Tales of the Foreign Service

Life on the Edge

by Jack Tucker

Pub Date: May 26th, 2016
ISBN: 978-1-5331-8806-9
Publisher: CreateSpace

U.S. Foreign Service veteran Tucker (Innocents Return Abroad, 2012) offers a collection of nine short, autobiographical stories.

These tales about life abroad offer colorful descriptions of faraway lands as seen through the lens of an American diplomat. But the author, ever the careful observer, proves to be most interested in the fascinating characters he met in these locales. In taut prose, he describes his colleagues, their inner worlds, their torments, and their domestic strife to reveal the layered complexity of their lives. In each far-flung post, he encountered people who intrigued him, including women whose self-contradictions and persuasive magnetism exercised a magical yet dangerous allure. In El Salvador, for example, he encountered the decisive and talkative Rosa Marina Baxter, the wife of a hapless expatriate American and a sharp poker player: “Her large, pale blue eyes were a little tired; her face was slightly lined but finely featured; her mouth smiled easily and often made a pout-like expression that suggested a sense of tolerant irony.” Whether he was in Central America, Australia, the Caucasus, or stateside in Washington, D.C., Tucker often found himself trying to sort out the relationships and motivations of women.

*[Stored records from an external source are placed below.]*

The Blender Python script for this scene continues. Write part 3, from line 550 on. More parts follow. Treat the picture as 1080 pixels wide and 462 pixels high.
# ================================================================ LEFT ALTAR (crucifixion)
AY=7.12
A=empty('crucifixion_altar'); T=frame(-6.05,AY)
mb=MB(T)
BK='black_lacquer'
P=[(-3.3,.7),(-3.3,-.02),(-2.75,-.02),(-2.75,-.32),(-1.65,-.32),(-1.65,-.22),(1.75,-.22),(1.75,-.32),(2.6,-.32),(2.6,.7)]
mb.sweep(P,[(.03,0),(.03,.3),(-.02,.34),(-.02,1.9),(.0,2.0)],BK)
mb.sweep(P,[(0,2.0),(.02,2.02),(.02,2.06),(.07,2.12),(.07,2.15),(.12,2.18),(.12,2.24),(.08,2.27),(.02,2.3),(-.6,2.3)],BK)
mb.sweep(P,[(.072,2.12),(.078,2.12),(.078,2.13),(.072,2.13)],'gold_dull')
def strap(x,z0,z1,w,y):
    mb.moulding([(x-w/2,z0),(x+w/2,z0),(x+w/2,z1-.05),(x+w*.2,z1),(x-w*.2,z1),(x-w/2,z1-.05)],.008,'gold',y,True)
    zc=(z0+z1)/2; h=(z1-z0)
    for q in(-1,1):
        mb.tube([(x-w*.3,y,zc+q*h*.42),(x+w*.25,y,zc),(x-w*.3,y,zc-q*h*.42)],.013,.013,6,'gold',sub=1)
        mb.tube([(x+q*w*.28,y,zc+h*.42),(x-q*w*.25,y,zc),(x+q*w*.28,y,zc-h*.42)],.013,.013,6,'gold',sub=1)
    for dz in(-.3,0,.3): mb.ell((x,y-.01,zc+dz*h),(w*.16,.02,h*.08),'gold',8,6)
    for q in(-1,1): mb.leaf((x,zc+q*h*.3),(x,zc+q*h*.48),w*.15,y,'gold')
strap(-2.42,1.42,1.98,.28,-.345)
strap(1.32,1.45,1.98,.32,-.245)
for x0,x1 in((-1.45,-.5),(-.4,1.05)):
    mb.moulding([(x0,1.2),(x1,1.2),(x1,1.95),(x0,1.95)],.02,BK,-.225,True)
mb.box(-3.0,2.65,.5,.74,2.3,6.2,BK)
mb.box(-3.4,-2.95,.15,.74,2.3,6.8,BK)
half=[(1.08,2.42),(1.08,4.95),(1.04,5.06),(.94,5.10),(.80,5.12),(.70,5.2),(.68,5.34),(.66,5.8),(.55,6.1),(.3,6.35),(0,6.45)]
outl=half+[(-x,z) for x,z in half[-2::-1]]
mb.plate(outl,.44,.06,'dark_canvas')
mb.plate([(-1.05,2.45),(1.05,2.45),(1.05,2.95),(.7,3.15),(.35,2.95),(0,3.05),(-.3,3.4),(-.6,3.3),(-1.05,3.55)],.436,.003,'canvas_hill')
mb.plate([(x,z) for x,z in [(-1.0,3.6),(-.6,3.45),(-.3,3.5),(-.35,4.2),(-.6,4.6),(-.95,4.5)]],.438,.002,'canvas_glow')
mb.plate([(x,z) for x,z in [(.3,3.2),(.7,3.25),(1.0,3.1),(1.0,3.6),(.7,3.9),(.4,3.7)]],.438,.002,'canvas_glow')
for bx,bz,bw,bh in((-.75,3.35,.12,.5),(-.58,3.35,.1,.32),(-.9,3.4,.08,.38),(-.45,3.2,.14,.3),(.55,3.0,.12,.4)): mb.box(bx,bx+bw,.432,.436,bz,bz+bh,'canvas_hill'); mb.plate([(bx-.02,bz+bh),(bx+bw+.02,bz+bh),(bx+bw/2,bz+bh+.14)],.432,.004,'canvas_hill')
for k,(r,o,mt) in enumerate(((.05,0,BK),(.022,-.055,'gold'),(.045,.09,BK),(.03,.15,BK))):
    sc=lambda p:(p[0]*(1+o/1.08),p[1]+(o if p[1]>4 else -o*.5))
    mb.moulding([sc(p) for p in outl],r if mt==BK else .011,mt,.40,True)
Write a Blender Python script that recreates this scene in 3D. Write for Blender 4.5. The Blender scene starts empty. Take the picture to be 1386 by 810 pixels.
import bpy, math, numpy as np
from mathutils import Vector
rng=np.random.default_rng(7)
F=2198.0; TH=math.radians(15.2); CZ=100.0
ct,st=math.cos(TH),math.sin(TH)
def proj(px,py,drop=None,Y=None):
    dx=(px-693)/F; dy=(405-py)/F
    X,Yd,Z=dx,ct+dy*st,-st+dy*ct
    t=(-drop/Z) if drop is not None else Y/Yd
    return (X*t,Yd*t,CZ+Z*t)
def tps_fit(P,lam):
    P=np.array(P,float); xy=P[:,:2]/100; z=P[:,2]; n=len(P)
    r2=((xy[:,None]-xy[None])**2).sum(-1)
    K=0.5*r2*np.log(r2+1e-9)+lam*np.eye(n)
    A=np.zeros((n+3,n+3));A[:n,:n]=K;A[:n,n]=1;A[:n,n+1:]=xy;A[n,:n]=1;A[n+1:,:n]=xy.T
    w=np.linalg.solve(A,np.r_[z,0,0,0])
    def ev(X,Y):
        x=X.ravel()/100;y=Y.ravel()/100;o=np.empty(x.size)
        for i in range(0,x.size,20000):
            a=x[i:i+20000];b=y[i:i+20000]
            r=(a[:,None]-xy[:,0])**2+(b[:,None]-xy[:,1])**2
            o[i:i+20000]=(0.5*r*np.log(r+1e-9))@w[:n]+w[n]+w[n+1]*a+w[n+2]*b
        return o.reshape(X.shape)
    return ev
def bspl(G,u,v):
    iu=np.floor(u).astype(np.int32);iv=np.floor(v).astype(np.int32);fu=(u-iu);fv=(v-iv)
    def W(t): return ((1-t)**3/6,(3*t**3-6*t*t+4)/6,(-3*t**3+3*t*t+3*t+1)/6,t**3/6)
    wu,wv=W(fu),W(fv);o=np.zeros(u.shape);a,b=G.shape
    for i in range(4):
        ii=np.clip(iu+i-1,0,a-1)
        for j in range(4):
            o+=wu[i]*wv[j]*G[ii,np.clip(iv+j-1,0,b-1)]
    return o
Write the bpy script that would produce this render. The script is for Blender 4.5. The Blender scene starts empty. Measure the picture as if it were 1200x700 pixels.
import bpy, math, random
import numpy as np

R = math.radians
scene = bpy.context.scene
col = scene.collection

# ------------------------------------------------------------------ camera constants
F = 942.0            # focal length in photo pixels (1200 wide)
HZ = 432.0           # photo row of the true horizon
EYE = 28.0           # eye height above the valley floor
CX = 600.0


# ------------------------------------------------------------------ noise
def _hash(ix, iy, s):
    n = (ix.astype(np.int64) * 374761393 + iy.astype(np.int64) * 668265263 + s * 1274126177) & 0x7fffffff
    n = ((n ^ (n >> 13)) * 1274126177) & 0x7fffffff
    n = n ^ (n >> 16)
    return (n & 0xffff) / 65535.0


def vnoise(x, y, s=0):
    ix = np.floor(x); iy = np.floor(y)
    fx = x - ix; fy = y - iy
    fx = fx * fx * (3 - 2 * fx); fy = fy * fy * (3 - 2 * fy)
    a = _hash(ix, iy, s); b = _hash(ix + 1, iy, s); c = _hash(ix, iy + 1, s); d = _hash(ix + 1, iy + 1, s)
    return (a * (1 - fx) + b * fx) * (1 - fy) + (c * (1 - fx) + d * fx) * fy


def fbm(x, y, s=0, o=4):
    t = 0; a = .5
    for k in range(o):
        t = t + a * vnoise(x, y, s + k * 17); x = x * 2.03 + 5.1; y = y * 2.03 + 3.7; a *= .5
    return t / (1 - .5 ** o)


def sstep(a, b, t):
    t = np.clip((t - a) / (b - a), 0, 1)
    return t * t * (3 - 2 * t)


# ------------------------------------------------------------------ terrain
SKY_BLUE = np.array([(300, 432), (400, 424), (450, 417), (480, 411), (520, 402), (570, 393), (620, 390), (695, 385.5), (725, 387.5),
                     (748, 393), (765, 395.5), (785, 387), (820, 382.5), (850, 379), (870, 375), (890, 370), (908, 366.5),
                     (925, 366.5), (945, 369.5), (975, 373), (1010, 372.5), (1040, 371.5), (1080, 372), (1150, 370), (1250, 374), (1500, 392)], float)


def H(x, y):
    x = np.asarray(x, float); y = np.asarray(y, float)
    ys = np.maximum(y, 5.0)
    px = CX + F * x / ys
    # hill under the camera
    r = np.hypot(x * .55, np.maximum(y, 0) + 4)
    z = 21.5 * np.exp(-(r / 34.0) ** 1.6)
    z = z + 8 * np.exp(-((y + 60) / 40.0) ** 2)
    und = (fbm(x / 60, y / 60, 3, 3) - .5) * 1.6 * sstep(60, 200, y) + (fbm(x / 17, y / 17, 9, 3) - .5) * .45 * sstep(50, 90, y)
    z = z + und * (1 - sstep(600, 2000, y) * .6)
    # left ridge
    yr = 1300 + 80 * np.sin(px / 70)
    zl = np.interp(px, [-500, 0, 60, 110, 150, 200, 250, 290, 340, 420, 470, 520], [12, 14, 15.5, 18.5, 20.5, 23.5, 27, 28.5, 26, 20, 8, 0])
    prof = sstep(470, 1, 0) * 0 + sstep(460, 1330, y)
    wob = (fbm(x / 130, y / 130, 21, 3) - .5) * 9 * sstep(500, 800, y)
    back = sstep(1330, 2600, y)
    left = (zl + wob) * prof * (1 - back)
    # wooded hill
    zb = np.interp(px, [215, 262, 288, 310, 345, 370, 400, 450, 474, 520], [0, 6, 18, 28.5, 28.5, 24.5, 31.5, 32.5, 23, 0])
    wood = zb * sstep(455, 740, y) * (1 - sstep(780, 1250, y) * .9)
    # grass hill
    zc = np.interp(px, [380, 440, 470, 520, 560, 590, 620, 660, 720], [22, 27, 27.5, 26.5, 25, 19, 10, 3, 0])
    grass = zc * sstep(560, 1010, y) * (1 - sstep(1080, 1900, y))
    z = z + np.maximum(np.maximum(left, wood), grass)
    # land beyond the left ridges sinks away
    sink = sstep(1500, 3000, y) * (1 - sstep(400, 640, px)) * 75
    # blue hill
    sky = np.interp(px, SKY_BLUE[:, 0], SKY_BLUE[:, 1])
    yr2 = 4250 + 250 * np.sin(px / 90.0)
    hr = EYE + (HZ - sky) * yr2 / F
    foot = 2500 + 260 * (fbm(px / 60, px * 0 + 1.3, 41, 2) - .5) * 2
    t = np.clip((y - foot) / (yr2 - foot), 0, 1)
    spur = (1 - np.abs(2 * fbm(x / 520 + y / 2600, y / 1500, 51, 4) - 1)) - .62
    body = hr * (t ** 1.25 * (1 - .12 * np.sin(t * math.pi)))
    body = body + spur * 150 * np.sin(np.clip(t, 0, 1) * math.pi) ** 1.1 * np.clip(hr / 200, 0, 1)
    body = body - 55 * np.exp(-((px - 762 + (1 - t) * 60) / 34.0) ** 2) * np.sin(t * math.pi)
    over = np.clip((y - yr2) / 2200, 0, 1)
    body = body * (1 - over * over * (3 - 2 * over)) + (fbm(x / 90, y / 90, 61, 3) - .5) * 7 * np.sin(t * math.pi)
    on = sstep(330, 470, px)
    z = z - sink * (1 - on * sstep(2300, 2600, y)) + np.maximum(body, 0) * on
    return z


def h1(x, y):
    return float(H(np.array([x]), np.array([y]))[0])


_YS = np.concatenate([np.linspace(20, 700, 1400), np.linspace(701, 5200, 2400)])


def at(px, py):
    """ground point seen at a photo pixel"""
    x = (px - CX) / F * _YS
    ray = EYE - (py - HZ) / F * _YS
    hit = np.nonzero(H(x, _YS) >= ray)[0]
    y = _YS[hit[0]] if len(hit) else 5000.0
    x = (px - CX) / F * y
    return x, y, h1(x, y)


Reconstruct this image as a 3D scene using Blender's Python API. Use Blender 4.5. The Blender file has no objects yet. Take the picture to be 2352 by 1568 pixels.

However, the author reveals little in this book about his own relationships with them, although he does write of his attempt to attract a blonde at North Camp, a Middle Eastern post that was otherwise dominated by men. But instead of wooing her, he engaged her and another male colleague in an all-night card game. Sadly, some textual errors mar these tales: triple-quote marks litter the text and copy editing issues (“alright” for “all right”; “lay” for “lie”) also detract.

A finely wrought compilation, despite its occasional flaws.